On everything, I've nothing to say. On some things, everything.
See, just like Joey Barton* Byron, minus the expensive threads, faraway sightseeing, freak personal issues & twitter poetick skille duh. En plus, that should totally be on a bumper sticker, ten bucks a pack, no COD or personal checks, put it right next to your Frogger 2012 or I brake for eukaryotes.
*dude, your drunken gifting of Fergie Time to City cost me first place thanks to Diego's fucking s-i-l, you fucking fuck go eat a gangrenous corpse
Look over the horizon, man, chuck city's closer every day, but till then, fun with puritans! 'tis exactly like a trip to Chuck E. Cheese only with grease & tabletop Space Invaders [ed. note: always wanted one of those, hint, hint] replaced by the über-straitlaced laced with hallucinatory ergotism.
Who knew they were such naughty minxes.
8 comments:
Strype!
I remember seeing them in convert.
Good times.
~
Where's Preserved Fish and Creature Cheeseman when you need them?
if, to hel with yr divill.
duchess, hanging out with Helpless, Posthumus, Aberycusgentylis, and Flie-fornication, no doubt.
More -fruit and Faint-not are better than Moon -Unit and Dweezel me thinks.

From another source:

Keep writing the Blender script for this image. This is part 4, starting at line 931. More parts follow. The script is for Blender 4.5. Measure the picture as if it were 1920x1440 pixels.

The two most beautiful words in the English language are (in no particular order): Flotilla and Colostomy. Why they aren't useful as children's names is beyond me. True story: before first child, Wisdomie, was born, I suggested to wifey, Wisdoc, the former for a female child and the latter if not. She actually spit coffee at me and nearly went into labor then and there. Good times.
demeur, I can neither confirm nor deny, but if you're gonna start Zappa-ynge, I'm going to have to ask you to leave.
jim, prettier than Argosy or Endoscopy? No wonder your better half spit coffee at you, heathen.
Who knew they were such naughty minxes.
I miss all the good parties.
Get thee hence to ringing Doc Brown. And don't forget your breeches.